Moinester is telling those stories through his blog, as well as through posts on the Orvis and Patagonia fly-fishing blogs. He and I crossed paths at a meeting, hosted by the fishing and river advocacy group Trout Unlimited, in Saratoga, Wyoming. In addition to Orvis and Patagonia, Trout Unlimited and a number of fish advocacy groups across the country are providing him with various types of support on his journey

His itinerary is driven not necessarily by the most scenic or productive fishing spots, but by water scarcity, changing temperatures, development, invasive species, hatchery programs and other threats to wild fish stocks.

Moinester says he’s been struck by the differences between fishing in the West and in the East. “Back around D.C., it’s about how much you can catch and how much you can keep. But out here in the West, fishing is a political act.”

That is not only because of the ongoing battles between advocates of wild salmon and proponents of hatchery programs, but it’s increasingly also about water rights – especially in the headwaters of the Colorado River.

“Denver and the Front Range has access to a tremendous amount of water from what were once pristine rivers. Today, 60 percent of the Frasier River’s flow gets pulled out for municipal purposes. They’re draining it so people can have nice Kentucky Bluegrass lawns,” Moinester says. The losers in the equation are the 90 percent of wildlife that rely on the rivershed, and the anglers and other recreational users of the waterways, who watch water levels fall throughout the summer.

“In an era of increasing water scarcity, you have these historic water rights that are very entrenched. So how do you go about conserving these resources? Today you’d never develop a system that works the way 100-year-old water rights work.”

The legacy of hydroelectric dams is another topic that Moinester has run into, and one that he says highlights unsound management policies in a time when the federal government is in serious fiscal trouble. Take the Snake River. “It contains about 70 percent of rehabilitation potential for the Columbia River’s wild salmon, but the Snake is no longer productive salmon habitat because of four dams. The Bonneville Power Administration has spent $10 billion to make salmon bypass [around the dams] easier, but it’s not been successful. To just dismantle all four of the dams, which produce only a small amount of power and are functionally obsolete, would only cost $1 billion.”

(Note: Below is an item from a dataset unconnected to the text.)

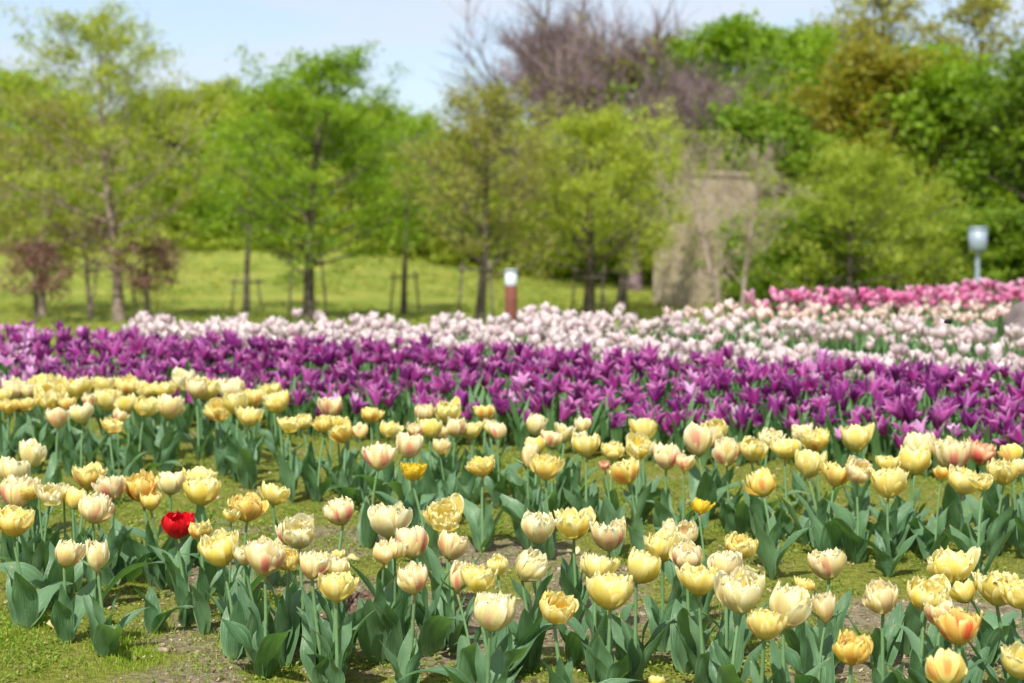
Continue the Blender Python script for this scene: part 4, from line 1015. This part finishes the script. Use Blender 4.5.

“A lot of conservation solutions regarding wild fish are cost-effective and make more economic sense than ongoing solutions,” he says. “But it still amazes me, the complexity of solving these issues. In D.C., I was seeing everything at 30,000 feet. I learned about these issues while sitting at a desk, wearing a suit. I can see and understand their magnitude a lot better by going out and seeing them for myself. At the local level there are so many moving pieces and laws that work against a given conservation issue.”

The next and final leg of Moinester’s journey will be a kind of home-coming, in that it will take him to the heart of the Keystone XL pipeline debate that he’s spent years fighting. Once he reaches the oil-sands fields of Northern Alberta, Canada, he plans to meet with policy makers and First Nations communities that are most directly affected by the growing oil-sands play – whether the bitumen the oil companies pull from the ground is piped into the United States, via Keystone XL, or to some distant Asian market, via the Gateway Pipeline. “I’ll be trying to understand how our global energy demands are impacting the upstream communities,” he says.

Between all those miles and meetings, he’ll keep seeking out interesting stretches of river, fly-rod in hand. It’s the fish after all, who must battle rising water temperatures and falling water levels, which beckoned him from his leather chair in the U.S. House of Representatives.

“Historically, fish conservation has been very localized: this damn, that culvert, these streams,” he says. “Climate Change is really the first threat to wild fish that is global. It presents a challenge for an angling community that is conservation-minded but not politically active. It makes them have to take a stand on contentious issues.”